» **Given problem**: Please repeat only the stretch of records running from the first line through the line that contains "pp(40.7, -.3, 0, F(180), 'stand', 'navy', 'black', 'person".

◇ ◇ ◇ ◇ ◇

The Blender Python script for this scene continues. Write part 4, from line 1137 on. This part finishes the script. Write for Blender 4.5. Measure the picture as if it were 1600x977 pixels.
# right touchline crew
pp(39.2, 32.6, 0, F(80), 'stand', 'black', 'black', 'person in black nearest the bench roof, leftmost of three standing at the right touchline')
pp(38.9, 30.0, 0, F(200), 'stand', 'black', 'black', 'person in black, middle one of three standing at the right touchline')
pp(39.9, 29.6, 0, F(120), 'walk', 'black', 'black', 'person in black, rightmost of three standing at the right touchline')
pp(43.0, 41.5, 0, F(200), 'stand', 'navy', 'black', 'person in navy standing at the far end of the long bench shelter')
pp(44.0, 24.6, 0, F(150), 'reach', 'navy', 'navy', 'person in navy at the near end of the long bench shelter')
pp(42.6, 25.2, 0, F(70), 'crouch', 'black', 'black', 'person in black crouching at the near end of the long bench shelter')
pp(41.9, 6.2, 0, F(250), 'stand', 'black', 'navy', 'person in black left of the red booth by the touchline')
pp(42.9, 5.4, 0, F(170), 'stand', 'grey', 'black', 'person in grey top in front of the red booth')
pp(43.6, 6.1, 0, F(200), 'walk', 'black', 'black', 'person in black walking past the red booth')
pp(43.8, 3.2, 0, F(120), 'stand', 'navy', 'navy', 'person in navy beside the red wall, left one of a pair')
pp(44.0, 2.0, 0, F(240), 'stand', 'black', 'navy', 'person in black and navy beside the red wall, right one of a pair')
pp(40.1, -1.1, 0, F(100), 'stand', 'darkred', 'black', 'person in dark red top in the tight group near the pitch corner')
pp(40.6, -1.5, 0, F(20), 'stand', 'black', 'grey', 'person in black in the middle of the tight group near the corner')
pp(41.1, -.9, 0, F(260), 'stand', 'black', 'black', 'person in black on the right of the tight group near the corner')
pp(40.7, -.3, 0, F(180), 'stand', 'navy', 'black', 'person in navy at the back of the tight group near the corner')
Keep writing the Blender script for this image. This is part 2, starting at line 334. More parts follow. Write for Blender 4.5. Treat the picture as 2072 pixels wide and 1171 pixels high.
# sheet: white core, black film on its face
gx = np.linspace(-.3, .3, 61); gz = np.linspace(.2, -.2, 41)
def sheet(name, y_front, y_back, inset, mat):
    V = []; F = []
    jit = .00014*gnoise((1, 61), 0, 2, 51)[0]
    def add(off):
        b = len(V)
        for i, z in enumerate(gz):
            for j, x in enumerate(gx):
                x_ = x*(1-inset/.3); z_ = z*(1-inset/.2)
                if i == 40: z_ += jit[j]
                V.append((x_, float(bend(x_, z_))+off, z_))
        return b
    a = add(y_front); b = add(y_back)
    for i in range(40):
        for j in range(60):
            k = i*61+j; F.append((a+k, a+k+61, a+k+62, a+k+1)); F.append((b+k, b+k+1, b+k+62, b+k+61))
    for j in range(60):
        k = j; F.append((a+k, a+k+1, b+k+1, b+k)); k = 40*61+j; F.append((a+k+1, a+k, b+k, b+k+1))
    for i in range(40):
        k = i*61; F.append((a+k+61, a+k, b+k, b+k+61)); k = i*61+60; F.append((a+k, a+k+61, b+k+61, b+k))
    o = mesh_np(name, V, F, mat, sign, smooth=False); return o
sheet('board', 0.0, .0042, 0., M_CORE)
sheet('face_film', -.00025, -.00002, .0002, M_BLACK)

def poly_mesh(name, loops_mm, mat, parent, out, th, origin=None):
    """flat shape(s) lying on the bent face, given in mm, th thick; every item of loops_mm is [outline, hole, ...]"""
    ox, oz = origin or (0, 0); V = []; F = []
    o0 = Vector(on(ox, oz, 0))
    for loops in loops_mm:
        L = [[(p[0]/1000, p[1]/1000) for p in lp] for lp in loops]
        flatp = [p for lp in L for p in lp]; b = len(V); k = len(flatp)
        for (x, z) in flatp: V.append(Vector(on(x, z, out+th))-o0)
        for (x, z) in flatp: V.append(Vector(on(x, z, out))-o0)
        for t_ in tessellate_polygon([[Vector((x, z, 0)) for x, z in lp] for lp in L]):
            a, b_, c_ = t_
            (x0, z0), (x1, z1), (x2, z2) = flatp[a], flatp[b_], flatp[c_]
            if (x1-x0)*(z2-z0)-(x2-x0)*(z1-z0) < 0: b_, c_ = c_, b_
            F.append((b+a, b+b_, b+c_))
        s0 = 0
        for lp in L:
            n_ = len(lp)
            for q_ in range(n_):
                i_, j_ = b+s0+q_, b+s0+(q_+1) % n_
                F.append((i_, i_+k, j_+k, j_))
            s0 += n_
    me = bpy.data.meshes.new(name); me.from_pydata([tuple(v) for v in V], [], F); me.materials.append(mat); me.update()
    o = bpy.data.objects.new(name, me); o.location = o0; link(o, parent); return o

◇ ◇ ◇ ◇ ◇

» **Task solution**:
The Blender Python script for this scene continues. Write part 4, from line 1137 on. This part finishes the script. Write for Blender 4.5. Measure the picture as if it were 1600x977 pixels.
# right touchline crew
pp(39.2, 32.6, 0, F(80), 'stand', 'black', 'black', 'person in black nearest the bench roof, leftmost of three standing at the right touchline')
pp(38.9, 30.0, 0, F(200), 'stand', 'black', 'black', 'person in black, middle one of three standing at the right touchline')
pp(39.9, 29.6, 0, F(120), 'walk', 'black', 'black', 'person in black, rightmost of three standing at the right touchline')
pp(43.0, 41.5, 0, F(200), 'stand', 'navy', 'black', 'person in navy standing at the far end of the long bench shelter')
pp(44.0, 24.6, 0, F(150), 'reach', 'navy', 'navy', 'person in navy at the near end of the long bench shelter')
pp(42.6, 25.2, 0, F(70), 'crouch', 'black', 'black', 'person in black crouching at the near end of the long bench shelter')
pp(41.9, 6.2, 0, F(250), 'stand', 'black', 'navy', 'person in black left of the red booth by the touchline')
pp(42.9, 5.4, 0, F(170), 'stand', 'grey', 'black', 'person in grey top in front of the red booth')
pp(43.6, 6.1, 0, F(200), 'walk', 'black', 'black', 'person in black walking past the red booth')
pp(43.8, 3.2, 0, F(120), 'stand', 'navy', 'navy', 'person in navy beside the red wall, left one of a pair')
pp(44.0, 2.0, 0, F(240), 'stand', 'black', 'navy', 'person in black and navy beside the red wall, right one of a pair')
pp(40.1, -1.1, 0, F(100), 'stand', 'darkred', 'black', 'person in dark red top in the tight group near the pitch corner')
pp(40.6, -1.5, 0, F(20), 'stand', 'black', 'grey', 'person in black in the middle of the tight group near the corner')
pp(41.1, -.9, 0, F(260), 'stand', 'black', 'black', 'person in black on the right of the tight group near the corner')
pp(40.7, -.3, 0, F(180), 'stand', 'navy', 'black', 'person in navy at the back of the tight group near the corner')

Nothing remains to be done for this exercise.